Here is the problem now: we have created a system in which the identification of these properties has been made. As best I can see, it has had the desirable effect of breaking up a meeting place for the outlaw motorcycle gang. I drove past one out towards Wakefield Road the other day and saw that it was completely demolished and being rebuilt into another premises, which is pleasing to see. Hopefully, the next enterprise will be lawful, productive and useful to the community. 

The process of being able to move on and have that address removed as a proscribed address, as being a place at which there was a fortress or headquarters of a bikie gang, appears to be very cumbersome and can take months and months. If the property is sold and it is determined that the purchaser wants to redevelop the property for the purposes of a lawful enterprise, that exercise is both expensive and time consuming and it needs to be looked at. When the Attorney‑General considers the practical implications of that legislation, I would ask him to look at that aspect. 

If it is established that the person or entity who has acquired the property clearly has no association with the former group—that is, the outlaw motorcycle gang, most of whom are now operating just over the border in Victoria or in their lounge rooms in South Australia, so we have not got rid of them or their activities per se—they ought to be able to get on with the development of those assets ASAP. That is a matter I ask the Attorney to have a look at. 

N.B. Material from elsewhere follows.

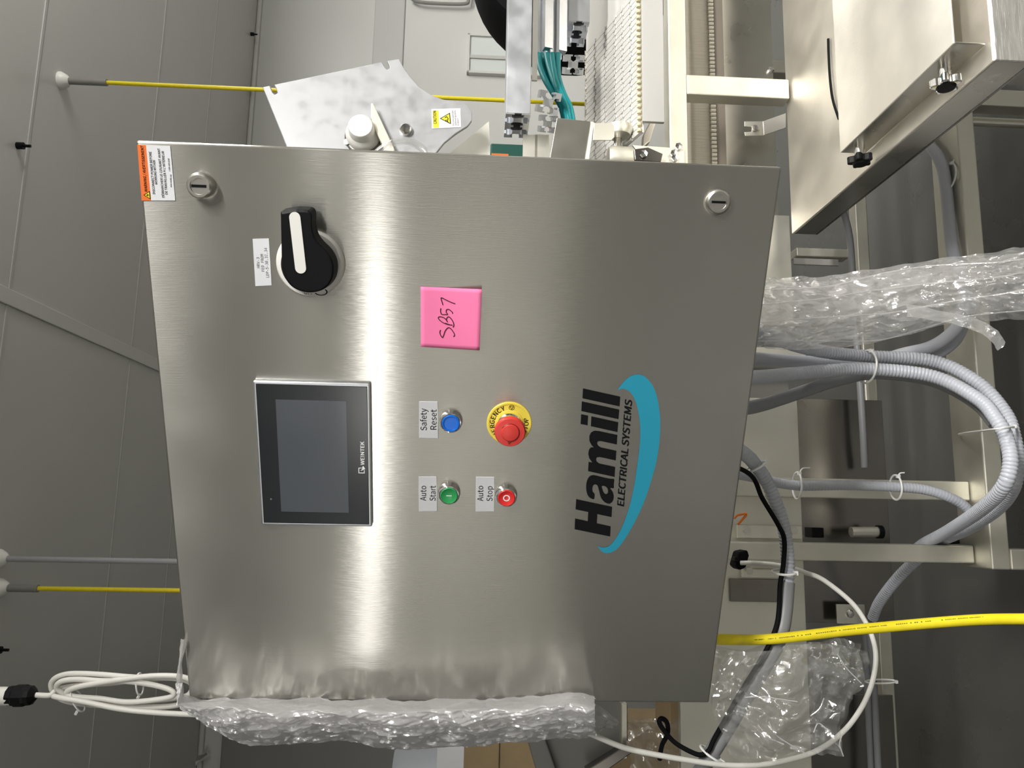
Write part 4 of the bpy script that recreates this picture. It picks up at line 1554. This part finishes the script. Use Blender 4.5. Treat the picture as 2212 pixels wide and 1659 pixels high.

I want some answers in relation to the prosecution—there is not much point in setting up a new system if, in fact, they are not even utilising the old one—and I would like some commitment in respect of the programming of the material and bond moneys that go in and out of the CBS. Finally, while he is at it, I would ask him to look at the proscribed places for the purposes of serious and organised crime and the impediment that is having on the prospects of redevelopment of those properties in a timely manner for a productive and lawful purpose. With those few comments, I indicate that we will not be opposing the bill.